Alcohol has a long history in this country. The Mayflower carried over more beer than water. By 1830 the per capita consumption of alcohol in the United States was reported as 7.1 gallons each year! Apple orchards were extensively cultivated almost solely to produce fermented cider, which was the most common booze of the 19th century. Prohibition was a direct response to the “epidemic” of “dipsomania” in the nation.

By contrast, the present population of the nation consumes around 2.1 gallons of alcohol a year. So blaming homelessness on “substance abuse” seems more like a way of avoiding responsibility for doing something about the problem.

Homelessness is a result of a society with growing inequity. Homelessness waxes and wanes but is always with us and poverty is more to blame for it than booze. Providing housing is the most effective way to reduce homelessness. But this simple solution is resisted by those who fear the homeless, who don’t want the homeless to live near them and who don’t want homeless housing (be it a shelter or low-income rooming space) in their neighborhood. They secretly justify this by claiming threat to their persons and threats to their property values.

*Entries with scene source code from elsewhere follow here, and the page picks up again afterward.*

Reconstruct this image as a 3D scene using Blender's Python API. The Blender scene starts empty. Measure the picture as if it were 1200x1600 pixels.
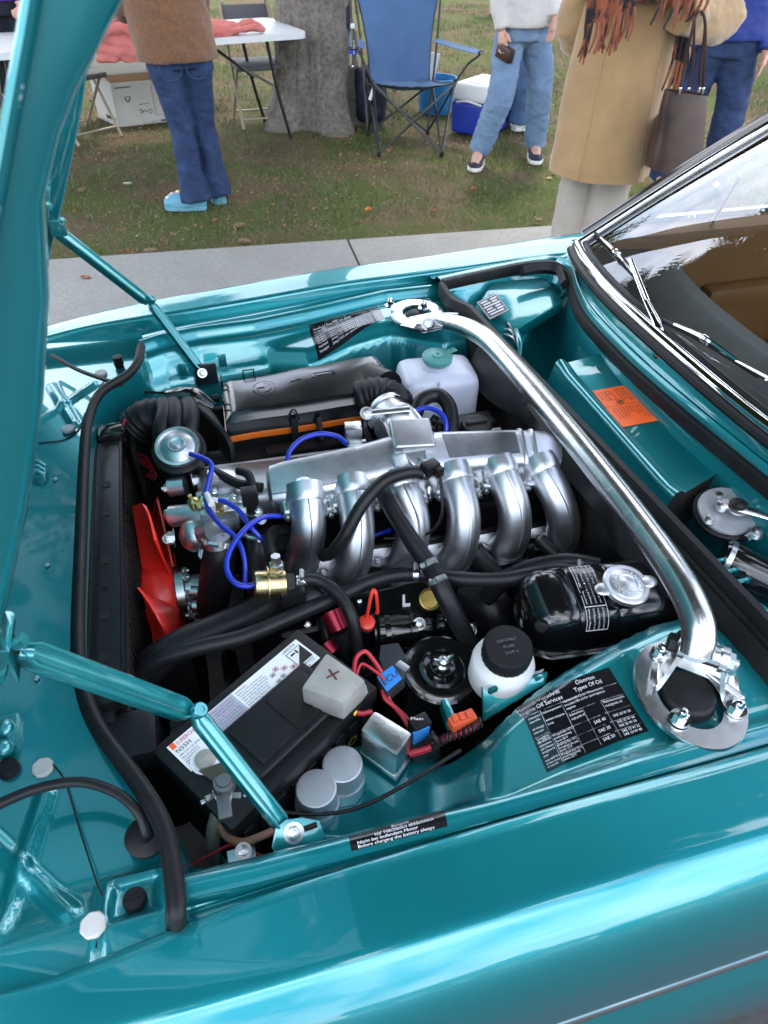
import bpy, bmesh, math, random
from mathutils import Vector, Matrix, Euler, noise as mnoise
random.seed(7)
scene = bpy.context.scene
COL = scene.collection
R = math.radians

# ------------------------------------------------------------------ camera
PITCH, YAW, ROLL, EYE, FPX = R(42.0), R(16.5), R(1.2), 1.65, 1109.0
fwd = Vector((math.sin(YAW)*math.cos(PITCH), math.cos(YAW)*math.cos(PITCH), -math.sin(PITCH)))
rgt = Vector((math.cos(YAW), -math.sin(YAW), 0.0))
dwn = fwd.cross(rgt)
cr, sr = math.cos(ROLL), math.sin(ROLL)
cx_ = rgt*cr - dwn*sr          # image right
cy_ = rgt*sr + dwn*cr          # image down
cam_data = bpy.data.cameras.new('camera')
cam = bpy.data.objects.new('camera', cam_data)
COL.objects.link(cam)
mw = Matrix((cx_, -cy_, -fwd)).transposed().to_4x4()
mw.translation = Vector((0, 0, EYE))
cam.matrix_world = mw
cam_data.sensor_fit = 'VERTICAL'
cam_data.sensor_height = 36.0
cam_data.lens = FPX/1600.0*36.0
cam_data.clip_start = 0.02
cam_data.clip_end = 600.0
cam_data.dof.use_dof = True
cam_data.dof.focus_distance = 1.25
cam_data.dof.aperture_fstop = 11.0
scene.camera = cam

# ------------------------------------------------------------------ world, sun, exposure
SUN_EL, SUN_AZ = 60.0, 25.0      # azimuth from +Y towards +X
world = bpy.data.worlds.new('World')
scene.world = world
world.use_nodes = True
wn = world.node_tree
wn.nodes.clear()
w_out = wn.nodes.new('ShaderNodeOutputWorld')
w_bg = wn.nodes.new('ShaderNodeBackground')
w_sky = wn.nodes.new('ShaderNodeTexSky')
w_sky.sky_type = 'NISHITA'
w_sky.sun_disc = False
w_sky.sun_elevation = R(SUN_EL)
w_sky.sun_rotation = R(SUN_AZ)
w_sky.air_density = 1.0
w_sky.dust_density = 1.5
w_tc = wn.nodes.new('ShaderNodeTexCoord')
w_no = wn.nodes.new('ShaderNodeTexNoise')
w_no.inputs['Scale'].default_value = 2.2
w_no.inputs['Detail'].default_value = 7
w_no.inputs['Roughness'].default_value = 0.55
w_rp = wn.nodes.new('ShaderNodeValToRGB')
w_rp.color_ramp.elements[0].position = 0.40
w_rp.color_ramp.elements[1].position = 0.62
w_mx = wn.nodes.new('ShaderNodeMixRGB')
w_mx.inputs[2].default_value = (10.0, 10.6, 11.5, 1)
wn.links.new(w_tc.outputs['Generated'], w_no.inputs['Vector'])
wn.links.new(w_no.outputs['Fac'], w_rp.inputs['Fac'])
wn.links.new(w_rp.outputs['Color'], w_mx.inputs[0])
wn.links.new(w_sky.outputs['Color'], w_mx.inputs[1])
wn.links.new(w_mx.outputs[0], w_bg.inputs['Color'])
w_bg.inputs['Strength'].default_value = 0.12
wn.links.new(w_bg.outputs[0], w_out.inputs['Surface'])
sun_d = bpy.data.lights.new('sun', 'SUN')
sun_d.energy = 1.1
sun_d.angle = R(10)
sun_d.color = (1.0, 0.93, 0.82)
sun = bpy.data.objects.new('sun', sun_d)
COL.objects.link(sun)
sdir = Vector((math.cos(R(SUN_EL))*math.sin(R(SUN_AZ)), math.cos(R(SUN_EL))*math.cos(R(SUN_AZ)), math.sin(R(SUN_EL))))
sun.rotation_euler = sdir.to_track_quat('Z', 'Y').to_euler()
scene.view_settings.view_transform = 'Standard'
scene.view_settings.look = 'None'
scene.view_settings.gamma = 1.0
scene.view_settings.use_curve_mapping = False
scene.view_settings.exposure = 2.05

# ------------------------------------------------------------------ surveying: photograph sight lines to real points
CAM = Vector((0, 0, EYE))
def sight(px, py):
    return fwd + cx_*((px-600)/FPX) + cy_*((py-800)/FPX)
def P(px, py, z):                # the point of a sight line at height z
    r = sight(px, py); return CAM + r*((z-EYE)/r.z)
def PY(px, py, y):               # ... at depth y
    r = sight(px, py); return CAM + r*(y/r.y)
def PX(px, py, x):
    r = sight(px, py); return CAM + r*(x/r.x)
V = Vector

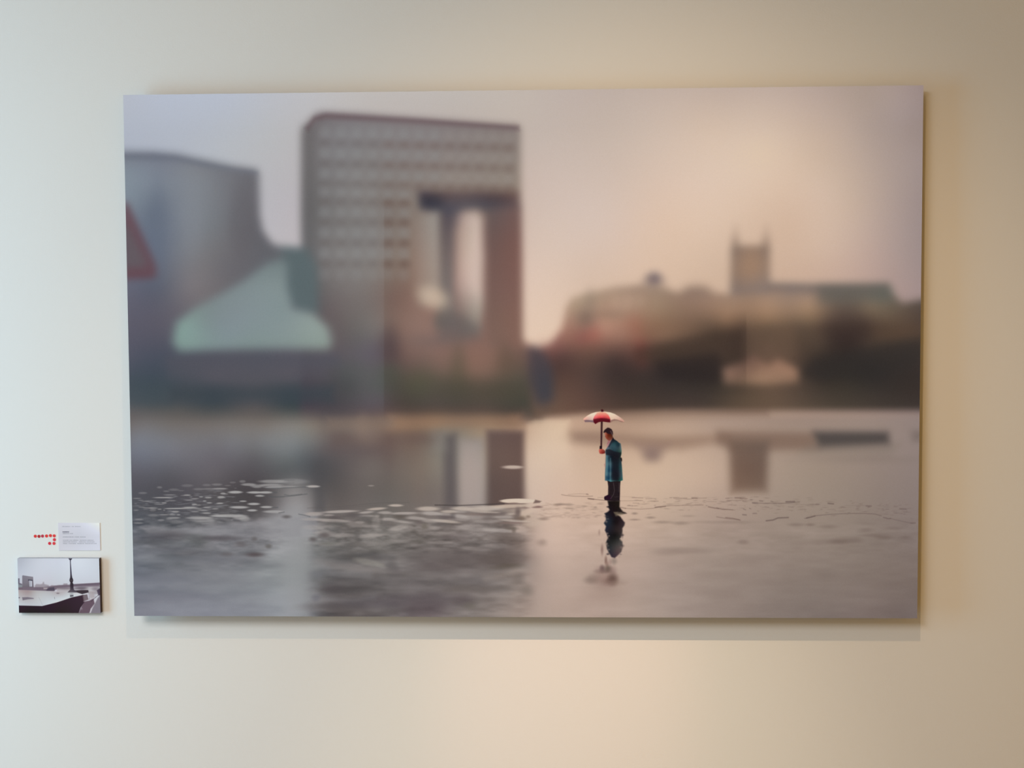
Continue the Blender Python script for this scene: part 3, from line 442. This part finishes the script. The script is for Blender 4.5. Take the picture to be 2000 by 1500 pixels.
    for x,y,rx,ry,col,al in [(1171,1040,2,5,(150,122,112),.55),(1176.5,1074,2.4,9,(120,92,84),.6),(1184,1095,2.4,8,(124,96,86),.75),(1187,1102,2,5,(130,100,90),.5),(1192,1098,3,5,(146,116,110),.4),(1200,1096,5,6,(90,80,74),.35),(1176.5,1111,4.4,6,(78,58,58),.75),(1188,1111,7,6,(92,76,66),.75),(1180,1116,14,4,(104,84,78),.6),(1172,1113,9,7,(150,124,116),.4),
        (1198,1114,6,8,(140,112,106),.45),(1157,1133,13,7,(128,110,100),.7),(1163,1125,12,8,(150,130,118),.4),(1184,1130,20,12,(142,114,104),.6),(1197,1132,9,10,(94,72,64),.8),(1190,1137,12,6,(110,84,76),.5),(1183,1145,18,8,(146,122,112),.35),(1210,1138,14,5,(150,128,114),.35),(1180,1160,40,20,(158,134,122),.35)]:
        c.dash(x,y,rx,ry,col,al,.85)
    # ---- the little figure with its umbrella
    c.poly([(1182,937),(1212.5,937),(1211.5,950),(1211.3,965),(1210.8,978),(1200,979),(1190,978),(1181.5,976.5),(1180,973),(1181,970),(1185,968.5),(1188,966),(1188.3,950),(1187,940)], (36,27,30), .8)
    c.poly([(1181,970),(1186,967.4),(1191,967),(1195,972),(1192,976.6),(1181.8,976)], (38,18,34), 1)
    c.line([(1198.5,943),(1199.5,950),(1200.5,958),(1198.6,966),(1193,974)], 1, (92,80,82), .7, .9)
    c.line([(1209.5,944),(1209,960)], 2, (64,52,54), .7, 1.4); c.line([(1190.5,944),(1190,964)], 1.6, (58,44,48), .6, 1.2); c.line([(1201,971),(1210,970)], 1.4, (58,48,48), .6, 1)
    coat = T([(1184,892,72,104,112),(1185,905,82,118,126),(1184,925,86,124,134),(1184,938,70,110,124),(1190,900,42,70,84),(1190,920,34,70,90),(1189.5,935,22,62,86),(1193,905,60,86,96),(1193,925,64,94,104),(1193,938,72,122,130),(1198,900,22,32,36),(1198,925,26,34,42),(1204,895,24,24,26),(1204,920,28,30,40),(1204,936,28,34,36),
        (1210,900,36,50,54),(1211,915,40,70,72),(1213,930,58,80,84),(1212,937,36,80,74),(1190,880,76,92,104),(1195,876,54,78,86),(1200,866,44,78,84),(1206,860,28,40,46),(1198,862,30,40,46),(1203,872,56,80,88),(1208,870,30,48,54),(1213,872,84,104,106),(1212,886,44,72,58),(1200,882,36,58,66),(1195,886,26,34,44),(1205,888,26,28,32),(1213,866,60,84,90),(1213,900,52,60,64)])
    c.poly([(1197.5,854),(1200,858),(1205,861),(1209,864.5),(1212.3,866.5),(1213.5,872),(1214.5,880),(1214.3,886),(1212.6,893),(1214,900),(1215,910),(1216,925),(1216.8,938),(1211.5,940),(1200,940),(1193,941),(1188,939),(1182,939),(1182,925),(1183.2,910),(1183.8,890),(1183.5,887),(1182,884),(1183.5,878),(1187.5,872),(1192,864)], coat, .7)
    c.poly([(1184,893),(1214,893),(1215.5,938),(1183,938)], (24,30,38), 1, .14); c.poly([(1196,862),(1206,863),(1212,870),(1213,888),(1188,888),(1190,874)], (24,36,46), 2, .2); c.poly([(1196.5,892),(1209,892),(1208.5,938.5),(1195.5,938.5)], (25,27,35), 3, .8)
    c.poly([(1183,878.5),(1190,877),(1200,881.6),(1211,884),(1213.4,884),(1211,893),(1204,896),(1194,890),(1183.5,888)], (27,27,34), 1.4, .82)
    c.line([(1183.4,889),(1183,905),(1182.4,937)], 1.2, (78,86,94), .5, 1); c.line([(1185.6,892),(1186,910),(1185,928)], 2.2, (100,142,150), .55, 1.6); c.line([(1192.6,895),(1193,915),(1192,938)], 1.2, (104,138,144), .6, 1.2)
    c.line([(1189.4,910),(1189.6,936)], 2.2, (22,54,78), .5, 1.5); c.line([(1212,867),(1213,880)], 1.6, (104,120,120), .5, 1.4); c.line([(1198,858),(1193,866),(1189.5,873)], 1.8, (34,30,42), .85, 1)
    c.poly([(1212.3,894),(1214.4,894),(1215.4,898),(1214.8,902),(1213,899)], (20,12,14), .7, .95)
    c.poly([(1187.5,861),(1193,858.5),(1192,864),(1187.6,871.5),(1185.4,874),(1185.6,868)], (150,100,104), .9, .9); c.poly([(1186,868),(1189,866),(1187,872),(1185.2,874)], (190,140,140), .8, .7)
    c.poly([(1180.4,844),(1184,842),(1196,846),(1197.4,856),(1192,860.5),(1189,860.4),(1186,858.5),(1182.8,855),(1182.4,850.5),(1180.6,848)], T([(1181.5,846,170,110,88),(1183,852,160,84,66),(1185,857,136,66,50),(1188,850,96,34,18),(1193,851,84,40,24),(1192,858,120,60,48),(1188,846,110,40,28)]), .8)
    c.poly([(1178.6,844.5),(1180,841),(1183,838),(1187,835.2),(1191,836),(1195,838.6),(1197,843),(1197.6,848),(1196,851),(1193.6,847.6),(1190,848),(1186.5,846.6),(1183.6,844.2),(1180,845.4)], (42,26,30), .8)
    c.line([(1193,842),(1196,849)], 1.6, (112,84,80), .75, 1); c.dash(1183,852,1.1,1.2,(100,40,32),.6,.6)
    c.poly([(1170,878.6),(1172,876.8),(1177,876.6),(1180.5,879),(1182.4,881.6),(1181.6,885.6),(1176.4,886.6),(1171.6,886),(1170,882)], T([(1172,879,190,92,76),(1172,884,178,78,64),(1177,880,156,70,56),(1178,885,124,34,30),(1181,883,112,44,38)]), .8)
    c.line([(1174,879.4),(1173.6,885)], .6, (120,40,36), .5, .5); c.line([(1176.4,879),(1176.4,885.6)], .6, (110,34,32), .5, .5)
    c.poly([(1180,907),(1182.6,904),(1182.6,914),(1181,911)], (176,128,122), 1, .7)
    c.poly([(1173.6,822),(1177.6,822),(1176,876.5),(1173,876.5)], (58,32,34), .7); c.line([(1175,828),(1174,866)], .7, (92,64,64), .5, .6); c.poly([(1171.6,871),(1176,871),(1175.8,877),(1171.2,877)], (34,18,22), .7)
    um = T([(1142,819,232,168,150),(1150,812,240,206,182),(1160,806,244,216,190),(1165,815,238,200,180),(1172,805,240,190,164),(1190,806,238,210,184),(1195,815,226,196,170),(1205,812,226,194,172),(1215,820,206,158,140),(1150,818,210,170,156)])
    c.poly([(1139.5,818.5),(1141,816.6),(1147,812),(1155,807.6),(1164,804.8),(1173,803.8),(1183,804),(1192,805.4),(1201,808.6),(1209,813.4),(1216,818.4),(1220,822.6),(1219.4,824.2),(1215,824.4),(1208,821),(1203,820.6),(1199,821.6),(1195,824.2),(1192,825.6),(1187,824.6),(1183,823.2),(1176,822.8),(1170,824),(1165,827.6),(1162,828.2),(1159,825.4),(1153,824),(1142.4,824.4)], um, .6)
    c.poly([(1141,820.6),(1146,820),(1152,820.6),(1159,821),(1161,825.6),(1153,824.4),(1142.6,824.6)], (112,92,98), .9, .85)
    c.poly([(1194,820.4),(1200,818.6),(1206,819.6),(1214,822.4),(1219,824.4),(1214,824.6),(1208,821.8),(1203,821.2),(1198,822.4),(1193,825.4),(1191,823)], (132,98,88), .9, .8)
    c.poly([(1166.4,806.4),(1174,804.8),(1183,806),(1188,810),(1191,815),(1192.4,820),(1191.8,825),(1187,824.6),(1176,823),(1169,824.6),(1163,828),(1160,825),(1158.8,819),(1161,812.6)],
        T([(1175,806,240,160,132),(1172,811,236,118,104),(1184,812,232,110,98),(1175,815,218,74,84),(1163,816,226,96,100),(1190,817,206,70,76),(1175,818.4,150,20,34),(1162,822,92,24,36),(1175,822,74,20,22),(1190,822,90,20,30)]), .8)
    c.poly([(1159,819.4),(1166,817.6),(1175,816.8),(1185,817.4),(1191.6,819.4),(1191.8,825),(1187,824.6),(1176,823),(1169,824.6),(1163,828),(1160,825)], (88,18,30), 1.3, .85)
    c.poly([(1174,800),(1176.5,799.4),(1179,801),(1178.6,804.4),(1174.4,804.4)], (64,18,26), .7)
    c.a += np.random.default_rng(3).normal(0, 1.5, c.a.shape[:2]).astype(np.float32)[..., None]
    np.clip(c.a, 0, 255, c.a)
    return c

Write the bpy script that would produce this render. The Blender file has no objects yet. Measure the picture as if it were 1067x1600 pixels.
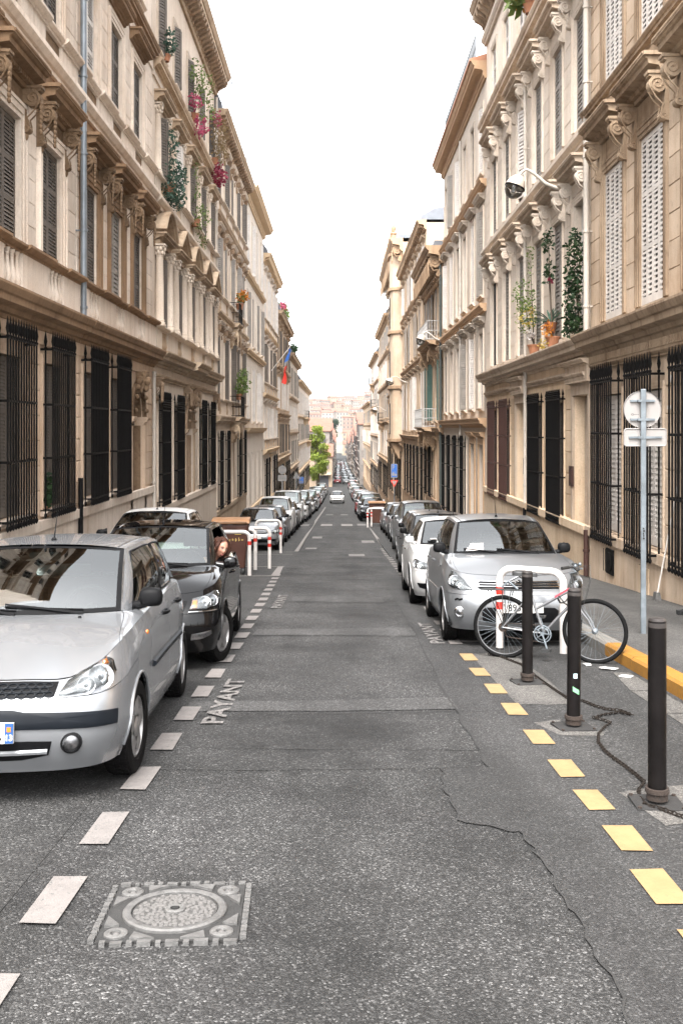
import bpy, math, random
from mathutils import Vector, Matrix
random.seed(7)
PI = math.pi
SC = bpy.context.scene
COL = SC.collection

# ------------------------------------------------------------------ camera
F = 1555.0
CAMZ = 1.7
cam_d = bpy.data.cameras.new('camera')
cam = bpy.data.objects.new('camera', cam_d)
COL.objects.link(cam)
cam.location = (0, 0, CAMZ)
cam.rotation_euler = (PI / 2, 0, 0)
cam_d.sensor_width = 36
cam_d.lens = 36 * F / 1600
cam_d.shift_x = 3.5 / 1600
cam_d.shift_y = -131.0 / 1600
cam_d.clip_start = 0.05
cam_d.clip_end = 9000
SC.camera = cam

# ------------------------------------------------------------------ sky, sun, exposure
W = bpy.data.worlds.new('World')
SC.world = W
W.use_nodes = True
SUN_EL, SUN_AZ = math.radians(58), math.radians(150)
nt = W.node_tree
nt.nodes.clear()
sky = nt.nodes.new('ShaderNodeTexSky')
sky.sky_type = 'NISHITA'
sky.sun_disc = False
sky.sun_elevation = SUN_EL
sky.sun_rotation = SUN_AZ
sky.air_density = 1.0
sky.dust_density = 4.0
sky.ozone_density = 1.0
hs = nt.nodes.new('ShaderNodeHueSaturation')
hs.inputs['Saturation'].default_value = 0.10
bg = nt.nodes.new('ShaderNodeBackground')
bg.inputs['Strength'].default_value = 0.15
wo = nt.nodes.new('ShaderNodeOutputWorld')
nt.links.new(sky.outputs[0], hs.inputs['Color'])
nt.links.new(hs.outputs[0], bg.inputs['Color'])
nt.links.new(bg.outputs[0], wo.inputs['Surface'])
sl = bpy.data.lights.new('sun', 'SUN')
sl.energy = 1.0
sl.angle = math.radians(25)
sl.color = (1.0, 0.95, 0.88)
so = bpy.data.objects.new('sun', sl)
COL.objects.link(so)
# the sun stands behind the camera, high up
_sd = Vector((-math.sin(math.radians(9)) * math.cos(SUN_EL), -math.cos(math.radians(9)) * math.cos(SUN_EL), math.sin(SUN_EL)))
so.rotation_euler = _sd.to_track_quat('Z', 'Y').to_euler()
sky.sun_rotation = math.atan2(_sd.x, _sd.y)
SC.view_settings.view_transform = 'Standard'
SC.view_settings.look = 'None'
SC.view_settings.gamma = 1
SC.view_settings.use_curve_mapping = False
SC.view_settings.exposure = 2.62
SC.cycles.max_bounces = 8
SC.cycles.diffuse_bounces = 2
SC.cycles.glossy_bounces = 4
SC.cycles.transparent_max_bounces = 24
SC.cycles.volume_bounces = 2
SC.cycles.use_denoising = True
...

Affordable housing is converted to tourist rentals and expensive condominiums are built to capture the profits they offer rather than encouraging such spaces be protected for the poor and even for the indigent. But these hypocrites will not admit to these less than admirable motivations. Instead, they put the blame on the people most in need of help. Just like Fink, they attribute moral failure to the homeless. To them, the homeless are not the “deserving poor” they often offer to help, but the weak willed and selfish and pampered. (Really, does he have ANY evidence to support the claim that the homeless were given participation medals more often than the successful people he so admires?)

So Fink will almost certainly continue to give excuse and rationalize, but it would be refreshing if he took a little time to look at the real world and do as our most revered moral leaders have long advised: Love your neighbor as yourself, welcome the stranger to your home, avoid judgment without knowing what the circumstances of others’ lives really are. And stop fanning the flames of intolerance.